**Task details**
Gather up every line that includes the string "scene".

**Dataset extract**
****************

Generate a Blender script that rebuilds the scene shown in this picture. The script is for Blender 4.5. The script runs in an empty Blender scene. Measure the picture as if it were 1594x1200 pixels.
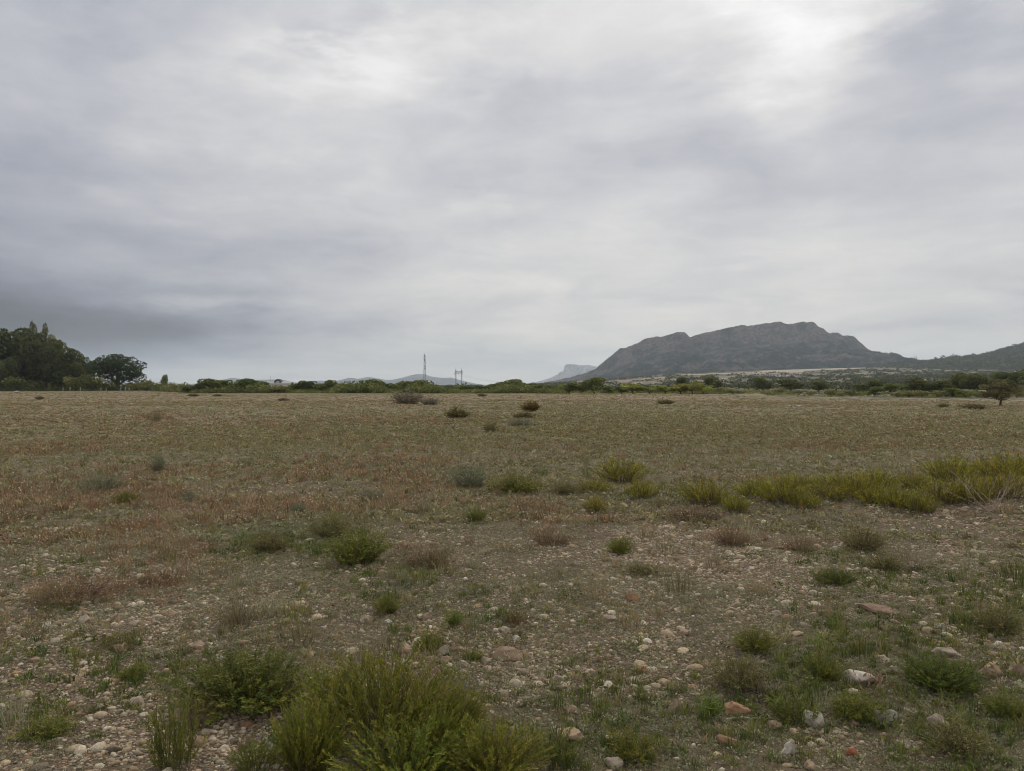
import bpy, math, random
import numpy as np

rng = np.random.default_rng(7)
random.seed(7)
F = 1227.0; CX = 797.0; CY = 600.0; EYE = 1.6
scene = bpy.context.scene
COL = scene.collection
W_COLR = None

# ------------------------------------------------------------------ helpers
def smooth(a, b, x):
    t = np.clip((x - a) / (b - a), 0, 1)
    return t * t * (3 - 2 * t)

def _hash(ix, iy, seed):
    h = (ix.astype(np.int64) * 374761393 + iy.astype(np.int64) * 668265263 + seed * 974711) & 0xffffffff
    h = ((h ^ (h >> 13)) * 1274126177) & 0xffffffff
    h = h ^ (h >> 16)
    return (h & 0xffff) / 65535.0

def vnoise(x, y, seed=0):
    x = np.asarray(x, float); y = np.asarray(y, float)
    ix = np.floor(x); iy = np.floor(y)
    fx = x - ix; fy = y - iy
    fx = fx * fx * (3 - 2 * fx); fy = fy * fy * (3 - 2 * fy)
    a = _hash(ix, iy, seed); b = _hash(ix + 1, iy, seed)
    c = _hash(ix, iy + 1, seed); d = _hash(ix + 1, iy + 1, seed)
    return ((a + (b - a) * fx) * (1 - fy) + (c + (d - c) * fx) * fy) * 2 - 1

def fbm(x, y, seed=0, o=4):
    s = 0; amp = 1; tot = 0
    for k in range(o):
        s = s + amp * vnoise(x * 2 ** k, y * 2 ** k, seed + k * 17); tot += amp; amp *= .5
    return s / tot

def uw(x, y):
    y = np.maximum(y, 0.05)
    return x / y, np.log(y)

# crest height of the valley side at right (metres), against bearing
_SU = (np.array([-800, 760, 850, 900, 960, 1050, 1150, 1250, 1370, 1594, 2400]) - CX) / F
_SZ = np.array([0, 0, 5, 9, 16, 25, 29.5, 32.5, 36, 33, 20])
_EU = (np.array([-900, 230, 300, 500, 900, 1050, 1180, 1300, 1594, 2400]) - CX) / F
_ED = np.array([240, 240, 165, 155, 150, 146, 118, 104, 92, 80])
def edge_d(u): return np.interp(u, _EU, _ED)

def H(x, y):
    x = np.asarray(x, float); y = np.asarray(y, float)
    d = np.hypot(x, y)
    z = 0.035 * fbm(x / 2.2, y / 2.2, 3, 3) + 0.012 * vnoise(x / .45, y / .45, 5) * (d < 60)
    z = z + 0.10 * fbm(x / 14, y / 14, 8, 2) * smooth(6, 30, d)
    # low bank under the bright bushes at right
    u, w = uw(x, y)
    z = z + 0.10 * np.exp(-((w - 2.42) / .16) ** 2) * smooth(.1, .3, u)
    t = np.clip((y - 250) / 1250, 0, 1) ** 1.6
    hv = np.interp(u, _SU, _SZ) * t * (1 - smooth(2600, 3400, y))
    hv = hv + np.where(y > 300, 1.6 * fbm(x / 160, y / 160, 21, 3) * smooth(300, 900, y), 0)
    z = z + np.where(y > 0, hv, 0)
    z = z - 0.9 * smooth(1.05, 1.6, d / edge_d(u)) * (1 - smooth(400, 900, d)) * (u < .25)
    return z

Z0 = float(H(0.0, 0.0)) + EYE

def gp(px, py, h=0.0):
    """ground point seen at a spot of the photo"""
    d = EYE * F / max(py - CY, 1.2)
    for _ in range(8):
        x = (px - CX) / F * d
        z = float(H(x, d)) + h
        d2 = (Z0 - z) * F / max(py - CY, 1.2)
        d = .5 * d + .5 * d2
    x = (px - CX) / F * d
    return x, d, float(H(x, d))

def gd(px, d):
    x = (px - CX) / F * d
    return x, d, float(H(x, d))

def tag(o, label=None, cat=None, group=None, kind=None):
    if label: o['label'] = label
    if cat: o['category'] = cat
    if group: o['group'] = group
    if kind: o['kind'] = kind
    return o

def mesh_np(name, V, T, C=None, smooth_shade=False):
    me = bpy.data.meshes.new(name)
    V = np.asarray(V, np.float32); T = np.asarray(T, np.int32)
    n = T.shape[1]
    me.vertices.add(len(V)); me.vertices.foreach_set('co', V.ravel())
    me.loops.add(len(T) * n); me.loops.foreach_set('vertex_index', T.ravel())
    me.polygons.add(len(T)); me.polygons.foreach_set('loop_start', np.arange(0, len(T) * n, n, dtype=np.int32))
    me.update(calc_edges=True)
    if C is not None:
        C = np.asarray(C, np.float32)
        if C.ndim == 1: C = np.tile(C, (len(V), 1))
        a = me.color_attributes.new('col', 'FLOAT_COLOR', 'POINT')
        c4 = np.ones((len(V), 4), np.float32); c4[:, :3] = C
        a.data.foreach_set('color', c4.ravel())
    if smooth_shade:
        me.polygons.foreach_set('use_smooth', np.ones(len(T), bool))
    return me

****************

**Answer to the problem**
Generate a Blender script that rebuilds the scene shown in this picture. The script is for Blender 4.5. The script runs in an empty Blender scene. Measure the picture as if it were 1594x1200 pixels.
scene = bpy.context.scene
COL = scene.collection